Not necessarily. Other professional sports are a lot better at sharing the game's revenue. If the owners could be "smacked down" to accepting this, then the impact of a couple of teams bidding up players salaries would be mitigated.

Some of us tend to forget that MLB is a congressionally protected monopoly. Then we blame the players for the owners paying them too much? This never made much sense to me.

It's not the first time I've suggested it (and there were others before me), but I think the most logical solution is for teams to share TV and radio money the same way they do gate receipts. Every home team shares its ticket sales with the road team for that game (60-40, maybe? not sure). After all, the home team needs an opponent, right?
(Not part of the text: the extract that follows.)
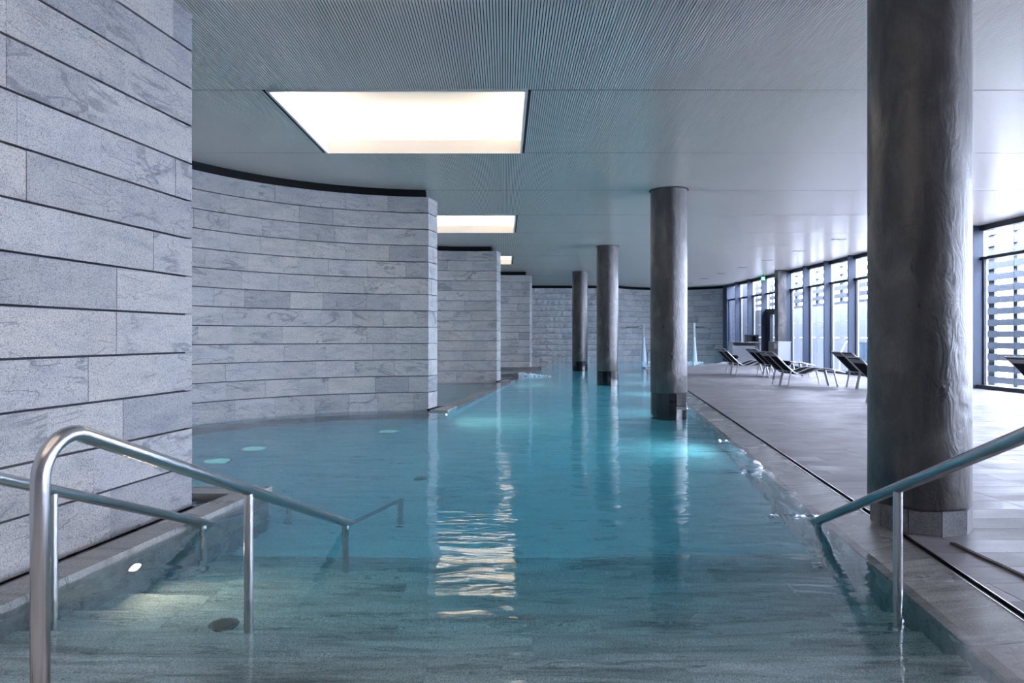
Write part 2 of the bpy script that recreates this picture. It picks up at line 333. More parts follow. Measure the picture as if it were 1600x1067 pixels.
# ------------------------------------------------------------------ stone walls
CO, NC, ZB = 0.3215, 13, 0.03
def arc(cx, cy, r, a0, a1, step=0.12):
    n = max(2, int(abs(math.radians(a1 - a0)) * r / step))
    return [(cx + r * math.cos(math.radians(a0 + (a1 - a0) * i / n)), cy + r * math.sin(math.radians(a0 + (a1 - a0) * i / n))) for i in range(n + 1)]
class Path:
    def __init__(s, pts):
        s.p = [Vector(p) for p in pts]; s.d = [0]
        for a, b in zip(s.p, s.p[1:]): s.d.append(s.d[-1] + (b - a).length)
        s.len = s.d[-1]
    def at(s, d):
        d = max(0, min(s.len, d)); i = 0
        while i < len(s.d) - 2 and s.d[i+1] < d: i += 1
        t = (d - s.d[i]) / (s.d[i+1] - s.d[i]); q = s.p[i].lerp(s.p[i+1], t); tg = (s.p[i+1] - s.p[i]).normalized()
        return q, tg
def stone_wall(parent, segs, side, z0=ZB, nc=NC, lens=(0.55, 0.95), mat='stone', seed=1, rough=0.006, depth=0.10, foot=0.5):
    """segs: list of paths laid one after another (a corner between two). side=+1: room lies right of the path"""
    rnd = random.Random(seed)
    for c in range(nc):
        za, zb = z0 + c * CO + 0.008, z0 + (c + 1) * CO - 0.008
        if c == 0: za -= foot
        for pa in segs:
            cuts = [0.0]; first = rnd.uniform(0.15, lens[1])
            x = first
            while x < pa.len - 0.22: cuts.append(x); x += rnd.uniform(*lens)
            cuts.append(pa.len)
            for s0, s1 in zip(cuts, cuts[1:]):
                g0 = 0.0015 if s0 > 0 else 0.0; g1 = 0.0015 if s1 < pa.len else 0.0
                nx = max(2, min(6, int((s1 - s0) / (0.22 if rough < 0.02 else 0.12)))); nz = 2 if rough < 0.02 else 3
                proud = rnd.uniform(0, rough); v = []; f = []
                for j in range(nz + 1):
                    z = za + (zb - za) * j / nz
                    for i in range(nx + 1):
                        q, tg = pa.at(s0 + g0 + (s1 - g1 - s0 - g0) * i / nx); nr = Vector((tg.y, -tg.x)) * side
                        inner = 0 < i < nx and 0 < j < nz
                        dsp = proud + (noise.noise(Vector((q.x * 2.3, q.y * 2.3, z * 3.1 + seed))) * rough if inner else 0) + (rnd.uniform(0, rough * 1.5) if inner and rough > 0.02 else 0)
                        v.append((q.x + nr.x * dsp, q.y + nr.y * dsp, z))
                for j in range(nz):
                    for i in range(nx):
                        a = j * (nx + 1) + i; f.append((a, a + 1, a + nx + 2, a + nx + 1) if side > 0 else (a, a + nx + 1, a + nx + 2, a + 1))
                ring = [i for i in range(nx + 1)] + [j * (nx + 1) + nx for j in range(1, nz + 1)] + [nz * (nx + 1) + i for i in range(nx - 1, -1, -1)] + [j * (nx + 1) for j in range(nz - 1, 0, -1)]
                b0 = len(v)
                for r_ in ring:
                    x_, y_, z_ = v[r_]; # push back along the local normal
                    i = r_ % (nx + 1); q, tg = pa.at(s0 + g0 + (s1 - g1 - s0 - g0) * i / nx); nr = Vector((tg.y, -tg.x)) * side
                    v.append((q.x - nr.x * depth, q.y - nr.y * depth, z_))
                n = len(ring)
                for q_ in range(n):
                    a, b = ring[q_], ring[(q_ + 1) % n]
                    f.append((b, a, b0 + q_, b0 + (q_ + 1) % n) if side > 0 else (a, b, b0 + (q_ + 1) % n, b0 + q_))
                mesh('stone_block', v, f, M[mat], parent)
def offset(pts, d):
    """offset polyline to its left by d"""
    out = []
    for i, p in enumerate(pts):
        a = Vector(pts[max(0, i-1)]); b = Vector(pts[min(len(pts)-1, i+1)]); t = (b - a).normalized(); n = Vector((-t.y, t.x)); out.append((p[0] + n.x * d, p[1] + n.y * d))
    return out
def band(pts, d0, d1, z0, z1, name, mat, parent):
    """strip solid between two left offsets of a polyline"""
    A = offset(pts, d0); B = offset(pts, d1); n = len(pts)
    v = [(x, y, z0) for x, y in A] + [(x, y, z0) for x, y in B] + [(x, y, z1) for x, y in A] + [(x, y, z1) for x, y in B]; f = []
    for i in range(n - 1):
        f += [(i, i+1, 2*n+i+1, 2*n+i), (n+i+1, n+i, 3*n+i, 3*n+i+1), (2*n+i, 2*n+i+1, 3*n+i+1, 3*n+i), (i+1, i, n+i, n+i+1)]
    f += [(0, 2*n, 3*n, n), (n-1, 2*n-1, 4*n-1, 3*n-1)]
    return mesh(name, v, f, mat, parent)
ZT = ZB + NC * CO
TR = [0]
def wall(name, label, front, ends=(), seed=1, mat='stone', rough=0.006, lens=(0.55, 0.95), core=0.42, trim_end=0.0, foot=0.5):
    """front: polyline with the room on its right-hand side"""
    w_ = tag(empty(name, (front[0][0], front[0][1], 0)), label, 'wall', kind='structure')
    pi = w_.location.copy()
    segs = [Path(front)] + [Path(e_) for e_ in ends]
    n0 = set(bpy.data.objects)
    stone_wall(w_, segs, 1, seed=seed, mat=mat, rough=rough, lens=lens, foot=foot)
    band(front, 0.06, core, FLOOR - 0.1, ZT - 0.02, 'core', M['mortar'], w_)
    for o in set(bpy.data.objects) - n0: o.matrix_parent_inverse.translation = -pi
    TR[0] += 1
    tp = front
    if trim_end:
        p = Path(front); tp = [q for q, d in zip(front, p.d) if d < p.len - trim_end] + [tuple(p.at(p.len - trim_end)[0])]
    t = tag(band(tp, 0.03, core - 0.05, ZT - 0.03, ZC + 0.03, 'trim_%d' % TR[0], M['black'], None), 'black recessed metal strip above the ' + label, 'trim', kind='structure')
    return w_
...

If teams shared their broadcast money too, it would even things out quite a bit, but the big-market teams would still make more money. This seems fair to me.

You're never going to get the kind of revenue-sharing that the NFL has because it's too impractical to have a national TV contract for so many baseball games. (In that way, the NFL acts even more like a cartel than baseball does.) The salary cap works in the NFL because the TV money is huge and is always increasing. This revenue-sharing system was also put in place before the NFL became the huge financial juggernaut that it is today. Making changes to a system of sharing money is much harder once some teams are making a lot of it.

I think the parity situation in baseball is much better than people assume. There's been much more parity in the last ten years than in the NFL, for example.